Hanin Gebran, released from al-Assad's jails in Syria: “The conditions in which journalists were held were horrible, and much worse for a woman”

Imprisoned for nearly six months in inhuman conditions until the fall of Bashar al-Assad on 8 December 2024, journalist Hanin Gibran has returned to writing in a transformed country, but where her independence as a woman journalist continues to be a struggle. To mark International Women's Rights Day, Reporters Without Borders (RSF) calls for justice for women journalists persecuted by the former regime.

Sitting in a café in Old Damascus, journalist Hanin Gebran talks fearlessly about her investigations carried out during the last years of Bashar al-Assad's dictatorship, in a clandestinity that seems so long ago. Working for the exiled opposition media Syria Monitor and Syria TV, the 26-year-old reporter has infiltrated Iranian production companies based in the Syrian capital, and investigated the embezzlement of aid intended for the families of wounded and dead fighters of the pro-regime National Defence Forces.

The extreme sensitivity of the subjects covered by the investigative journalist fell under the scrutiny of the former Syrian dictatorship. “Anyone who puts forward ideas is much more dangerous in their eyes than anyone who carries a gun,” she points out. On 23 June 2024, while working in a cybercafé in the capital, Hanin Gibran was abducted by young men and women in plain clothes in an unmarked van. The journalist was subsequently imprisoned and tortured in one of the country's most dreaded political prisons, located at Mazzeh air base in Damascus and controlled by the air force intelligence services.

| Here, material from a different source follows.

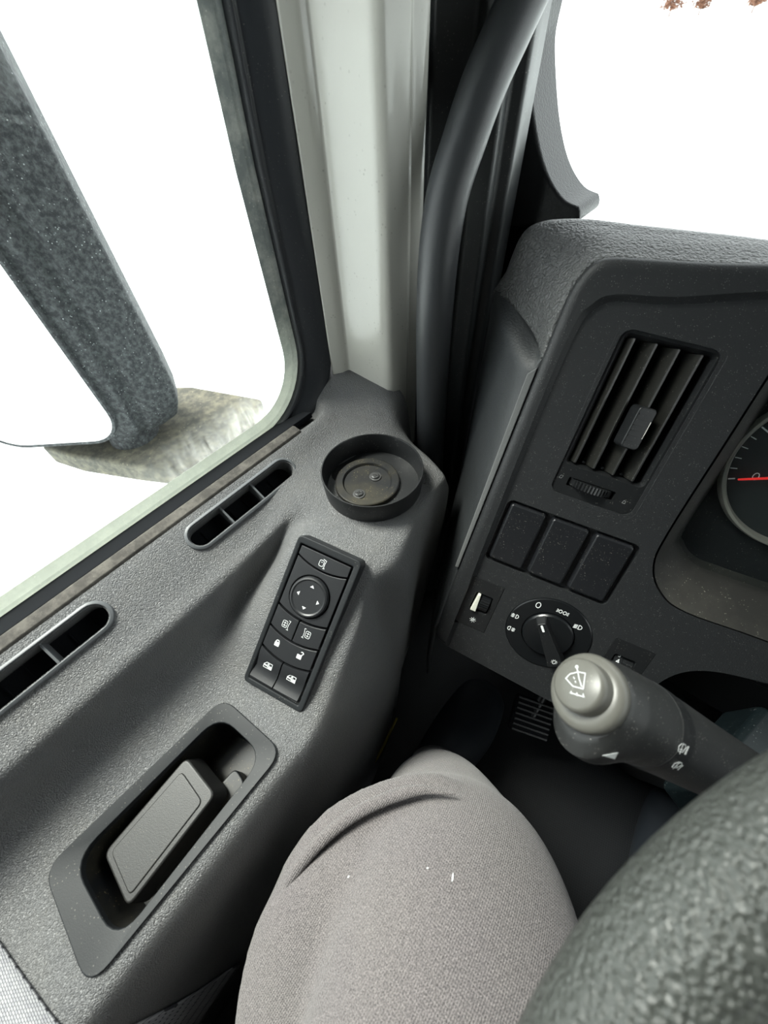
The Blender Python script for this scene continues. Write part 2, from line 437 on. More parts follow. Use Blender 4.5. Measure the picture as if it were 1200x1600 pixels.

“The courage and determination of investigative journalist Hanin Gibran command respect. Her account of her detention conditions inspires awe and outrage. Such a tragedy must never be made commonplace, despite the scale of the repression that has hit journalists under the dictatorship of Bashar al-Assad. RSF salutes the journalist’s work and calls for justice for the atrocities suffered during her detention. RSF continues to investigate in order to identify those responsible for the ill-treatment inflicted during her interrogations and keeps fighting against impunity for all crimes committed against journalists by the former regime.

Martin Roux
Head of RSF's Crisis desk

Women journalists are victims of the worst detention conditions

The cruelty of the journalist's jailers seems boundless. For nearly six months in detention, Hanin Gibran says she was subjected to violent interrogations on an almost daily basis. She was beaten, subjected to corporal punishment, deprived of food. “I was about to die,” she describes, referring to a serious haemorrhage caused by these violences. Her torturers transferred her to Qatana prison, then to Adra, on the outskirts of Damascus, where she received blood transfusions.

“The conditions of confinement were horrible for journalists. And for a woman, they were much worse than for men,” Hanin Gibran told RSF. “The sexual insults from fellow inmates and inspectors hurt me both psychologically and morally, much more than the beatings and torture.”

Cyber-harrassed and attacked

Since her release on 8 December 2024, with the regime's fall, the reporter has discovered a transformed country, but where the weight of her independence continues to be heavy to bear. While she has cut off all relations with her family, due to her father and brother's support for the former dictatorship, Hanin Gibran has been facing a smear campaign on social media for several weeks now. Users are denouncing the affiliation of her relatives with the former regime and calling on the media employing her to cease all collaboration. “Hanin no longer had any links with her family and even lived alone,” the director and owner of the Syria Monitor news website Eyas al-Mohammad says. “She has my full support and we will continue to work with her as a correspondent in Damascus.”

“In the male-dominated media sector, we face attempts to silence women journalists and make them invisible,” Hanin Gibran says. But these attacks do not change anything. The journalist abandoned the clandestinity forced upon her during the former regime to become one of the faces of Syria TV.